Sınavlara en çok öğrencisi giren 25 lisenin ilk sıralamasına bakıldığında ise ilk sırada genel liseler, ikinci sırasında Anadolu Liseleri, üçüncü sırasında endüstri meslek liseleri, dördüncü sırasında kız meslek liseleri, beşinci sırasında ticaret meslek liseleri, altıncı sırasında ise imam hatip liselerinin yer aldığını görmekteyiz.
İlk ve son on il içine giren il sıralamalarında geçmiş yıllardan farklı bir değişikliğin olmadığını, sınavsız geçiş için yapılan başvuruların sayısının geçmiş yıllara göre azaldığını, Sınava başvuran öğrencilerin 47.692’sının sınava girmekten vazgeçtiğini, sınavlarda dört testin en az ikisinde 61 bin adayın 0,5 veya üzeri ham puan alamadığını, bu sayının sınava başvuru yapmasına rağmen girmeyenlerle birlikte toplam sayının 110 bini bulduğunu net bir biçimde sergilemekte.
Daha vahimi eğitimin bir bütün olarak niteliğinin erozyona uğramasının bir yansıması olarak Fen Bilimleri ve matematik sorularının çözüm ortalamasının hem genel, hem de son sınıfta okuyan öğrenciler açsından son derece başarısız olmasını göstermesi bence çok önemlidir.

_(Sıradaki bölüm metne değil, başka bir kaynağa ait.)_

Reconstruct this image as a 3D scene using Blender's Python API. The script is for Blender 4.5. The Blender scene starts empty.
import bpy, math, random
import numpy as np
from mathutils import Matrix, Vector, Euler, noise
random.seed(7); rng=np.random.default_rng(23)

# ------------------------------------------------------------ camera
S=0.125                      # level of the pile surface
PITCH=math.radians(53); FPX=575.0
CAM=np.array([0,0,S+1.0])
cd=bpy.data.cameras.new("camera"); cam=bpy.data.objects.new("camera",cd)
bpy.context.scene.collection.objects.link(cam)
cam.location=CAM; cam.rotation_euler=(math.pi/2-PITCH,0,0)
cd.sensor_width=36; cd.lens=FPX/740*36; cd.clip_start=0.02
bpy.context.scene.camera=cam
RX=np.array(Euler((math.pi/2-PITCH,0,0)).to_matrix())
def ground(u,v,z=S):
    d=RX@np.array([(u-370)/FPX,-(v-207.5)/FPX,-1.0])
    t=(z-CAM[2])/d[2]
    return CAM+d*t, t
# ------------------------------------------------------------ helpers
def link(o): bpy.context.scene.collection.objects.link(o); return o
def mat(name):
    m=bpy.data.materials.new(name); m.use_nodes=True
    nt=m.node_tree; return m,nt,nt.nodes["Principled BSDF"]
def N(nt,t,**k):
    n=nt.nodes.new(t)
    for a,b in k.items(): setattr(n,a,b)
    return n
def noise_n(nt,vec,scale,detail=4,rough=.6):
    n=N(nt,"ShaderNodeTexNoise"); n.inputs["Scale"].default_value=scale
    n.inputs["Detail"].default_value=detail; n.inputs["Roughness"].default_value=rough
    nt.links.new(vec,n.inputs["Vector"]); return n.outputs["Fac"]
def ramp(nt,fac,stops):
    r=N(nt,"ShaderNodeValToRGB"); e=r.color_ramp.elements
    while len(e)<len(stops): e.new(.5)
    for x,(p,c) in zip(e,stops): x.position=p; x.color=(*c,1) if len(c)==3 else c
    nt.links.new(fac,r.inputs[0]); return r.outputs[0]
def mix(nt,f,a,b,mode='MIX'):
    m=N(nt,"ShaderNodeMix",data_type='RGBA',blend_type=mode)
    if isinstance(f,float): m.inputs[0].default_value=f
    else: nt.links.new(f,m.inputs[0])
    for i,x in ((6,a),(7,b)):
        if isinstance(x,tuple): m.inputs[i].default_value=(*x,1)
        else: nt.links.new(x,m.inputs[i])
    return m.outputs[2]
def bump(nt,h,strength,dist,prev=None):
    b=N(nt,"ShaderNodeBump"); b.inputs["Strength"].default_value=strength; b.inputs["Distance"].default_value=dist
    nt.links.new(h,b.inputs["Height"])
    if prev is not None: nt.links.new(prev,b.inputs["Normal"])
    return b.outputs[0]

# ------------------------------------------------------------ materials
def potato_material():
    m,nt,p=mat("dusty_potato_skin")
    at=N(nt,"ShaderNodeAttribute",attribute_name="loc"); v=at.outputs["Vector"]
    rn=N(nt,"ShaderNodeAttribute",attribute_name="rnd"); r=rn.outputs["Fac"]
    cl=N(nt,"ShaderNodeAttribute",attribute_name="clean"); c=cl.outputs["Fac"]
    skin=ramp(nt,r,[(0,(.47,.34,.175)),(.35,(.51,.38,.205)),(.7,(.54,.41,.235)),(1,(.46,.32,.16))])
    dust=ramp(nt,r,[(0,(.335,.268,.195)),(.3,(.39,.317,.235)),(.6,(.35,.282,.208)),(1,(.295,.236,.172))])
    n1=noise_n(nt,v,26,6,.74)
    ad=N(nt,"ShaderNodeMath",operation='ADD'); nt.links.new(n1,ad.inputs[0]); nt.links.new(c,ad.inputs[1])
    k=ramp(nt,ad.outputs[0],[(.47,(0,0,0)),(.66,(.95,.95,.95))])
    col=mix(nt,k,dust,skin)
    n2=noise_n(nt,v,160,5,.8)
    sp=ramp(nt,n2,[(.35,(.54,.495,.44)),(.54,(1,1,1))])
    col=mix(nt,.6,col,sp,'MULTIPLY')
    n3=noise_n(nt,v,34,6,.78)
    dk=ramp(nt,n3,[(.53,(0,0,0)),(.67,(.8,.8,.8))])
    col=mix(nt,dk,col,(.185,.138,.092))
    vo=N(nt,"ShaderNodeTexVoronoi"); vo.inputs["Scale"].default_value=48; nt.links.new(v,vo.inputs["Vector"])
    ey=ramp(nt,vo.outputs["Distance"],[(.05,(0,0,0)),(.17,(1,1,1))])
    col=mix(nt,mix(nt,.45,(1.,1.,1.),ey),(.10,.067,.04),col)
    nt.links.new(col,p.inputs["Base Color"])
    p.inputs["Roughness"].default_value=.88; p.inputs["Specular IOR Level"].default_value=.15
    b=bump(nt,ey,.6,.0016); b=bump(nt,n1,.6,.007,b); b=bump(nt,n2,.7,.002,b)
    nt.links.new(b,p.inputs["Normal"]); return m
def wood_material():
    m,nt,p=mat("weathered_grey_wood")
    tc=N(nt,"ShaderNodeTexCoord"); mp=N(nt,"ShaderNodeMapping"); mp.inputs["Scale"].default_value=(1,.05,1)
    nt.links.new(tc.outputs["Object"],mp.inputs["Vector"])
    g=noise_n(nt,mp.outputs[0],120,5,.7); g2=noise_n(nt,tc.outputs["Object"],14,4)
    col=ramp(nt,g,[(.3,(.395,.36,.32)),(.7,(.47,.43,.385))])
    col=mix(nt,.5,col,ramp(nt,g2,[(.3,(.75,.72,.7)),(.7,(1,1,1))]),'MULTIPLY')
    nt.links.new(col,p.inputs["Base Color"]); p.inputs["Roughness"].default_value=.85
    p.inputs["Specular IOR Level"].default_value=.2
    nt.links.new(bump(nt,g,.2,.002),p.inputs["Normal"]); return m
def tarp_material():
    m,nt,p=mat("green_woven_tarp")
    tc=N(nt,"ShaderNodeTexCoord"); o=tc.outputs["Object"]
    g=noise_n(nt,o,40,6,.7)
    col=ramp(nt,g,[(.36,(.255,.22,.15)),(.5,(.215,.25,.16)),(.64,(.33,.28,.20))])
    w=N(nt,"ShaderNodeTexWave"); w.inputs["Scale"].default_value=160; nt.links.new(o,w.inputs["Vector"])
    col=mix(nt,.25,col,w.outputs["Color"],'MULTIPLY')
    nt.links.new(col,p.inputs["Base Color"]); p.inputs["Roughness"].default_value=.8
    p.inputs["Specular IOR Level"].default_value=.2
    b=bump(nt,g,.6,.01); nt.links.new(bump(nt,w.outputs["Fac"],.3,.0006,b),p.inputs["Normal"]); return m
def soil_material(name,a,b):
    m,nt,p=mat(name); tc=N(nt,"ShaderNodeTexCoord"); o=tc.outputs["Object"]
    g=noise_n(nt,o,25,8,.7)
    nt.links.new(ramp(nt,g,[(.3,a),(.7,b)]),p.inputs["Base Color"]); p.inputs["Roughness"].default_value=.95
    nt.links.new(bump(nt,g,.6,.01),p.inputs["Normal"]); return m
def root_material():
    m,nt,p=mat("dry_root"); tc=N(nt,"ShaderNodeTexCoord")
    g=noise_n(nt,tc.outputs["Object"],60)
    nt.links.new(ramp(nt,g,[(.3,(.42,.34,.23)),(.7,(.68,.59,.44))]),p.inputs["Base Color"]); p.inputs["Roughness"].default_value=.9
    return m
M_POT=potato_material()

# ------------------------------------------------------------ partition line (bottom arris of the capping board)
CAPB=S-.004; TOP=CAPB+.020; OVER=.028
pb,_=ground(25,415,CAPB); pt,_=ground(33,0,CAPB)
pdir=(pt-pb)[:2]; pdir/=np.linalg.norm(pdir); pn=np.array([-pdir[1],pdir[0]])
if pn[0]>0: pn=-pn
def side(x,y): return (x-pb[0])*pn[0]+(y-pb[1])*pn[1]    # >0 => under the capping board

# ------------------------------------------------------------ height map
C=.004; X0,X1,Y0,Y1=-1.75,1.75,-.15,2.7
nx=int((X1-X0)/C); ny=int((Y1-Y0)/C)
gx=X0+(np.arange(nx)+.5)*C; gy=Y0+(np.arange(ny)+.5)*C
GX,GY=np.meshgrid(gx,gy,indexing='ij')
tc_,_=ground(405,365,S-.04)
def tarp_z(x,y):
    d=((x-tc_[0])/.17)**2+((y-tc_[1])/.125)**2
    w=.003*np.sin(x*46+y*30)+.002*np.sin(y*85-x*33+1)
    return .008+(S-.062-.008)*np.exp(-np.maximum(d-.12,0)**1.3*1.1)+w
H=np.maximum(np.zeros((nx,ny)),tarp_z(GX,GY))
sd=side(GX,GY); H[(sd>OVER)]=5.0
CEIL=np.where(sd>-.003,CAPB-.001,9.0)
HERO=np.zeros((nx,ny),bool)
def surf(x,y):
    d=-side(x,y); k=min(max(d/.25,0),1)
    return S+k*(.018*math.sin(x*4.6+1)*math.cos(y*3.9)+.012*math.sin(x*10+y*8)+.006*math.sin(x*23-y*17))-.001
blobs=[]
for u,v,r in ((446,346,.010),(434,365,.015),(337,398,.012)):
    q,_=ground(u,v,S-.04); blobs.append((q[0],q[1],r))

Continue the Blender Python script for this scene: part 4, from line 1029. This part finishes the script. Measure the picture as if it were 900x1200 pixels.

40 Soruyu; Türkçeden 809, sosyal bilgilerden 6, matematikten 2417, fen bilimlerinden 91 öğrencinin tam olarak cevapladığını, Türkçeden 200 bin, matematikten 1 milyon 200 bin, sosyal bilgilerden 500 bin, fen bilgisinden 1 milyon 390 bin adayın 10’nun altında soru cevapladığını göründe eğitimin niteliğin ne denli bir erozyona tutulduğunu kavramakta zorlanmıyoruz
Tüm adaylar ortalamasına baktığımızda adayların %13.60’nın (244.800 aday)140 puanın altında,%31,70’nin(570.500) adayın) 140-180 Aralığında puan aldığını, toplamda 815 bin adayın (%45,30) mülakata öğrenci alan 4 yıllık lisans programları dışındaki programlara yerleştirmenin yapılacağı LYS’ ye girmeye hak kazanmadığını üzülerek tespit ediyorum.
Diğer bir çarpıcı sonuç ise 180 ve üzeri puan alan adaylar arasında üniversite mezunlarının ilk sırada, üniversiteye devam edenlerin ikinci sırada, lise son sınıfta okuyanların üçüncü sırada, liseyi bitirmiş ancak herhangi bir yükseköğretim programına yerleşememiş olanların dördüncü sırada yer aldığını görerek her geçen yıl akademik öğretimin dışına yitilen genç nüfusunun artışını üzülerek izlemekteyiz.
Sözün özü özeti, YGS başta olmak üzere yapılan bütün eleyici ve sıralamaya dayalı sınavların sınıfsal kategoriler bakımından varsıllara avantaj yoksullara dezavantaj yaratan sonuç ürettiği görülüp, daha adil, eşitlikçi bir ekonomi ve eğitim politikası oluşturmak için örgütlü mücadelemizi yükseltmeliyiz.
Unutmamalıyız, sınırsız, sömürüsüz ve ebetteki sınavsız bir dünya mümkün. Yeter ki samimiyetle bu uğurda bıkmadan, usanmadan ve yorulmadan mücadele edelim.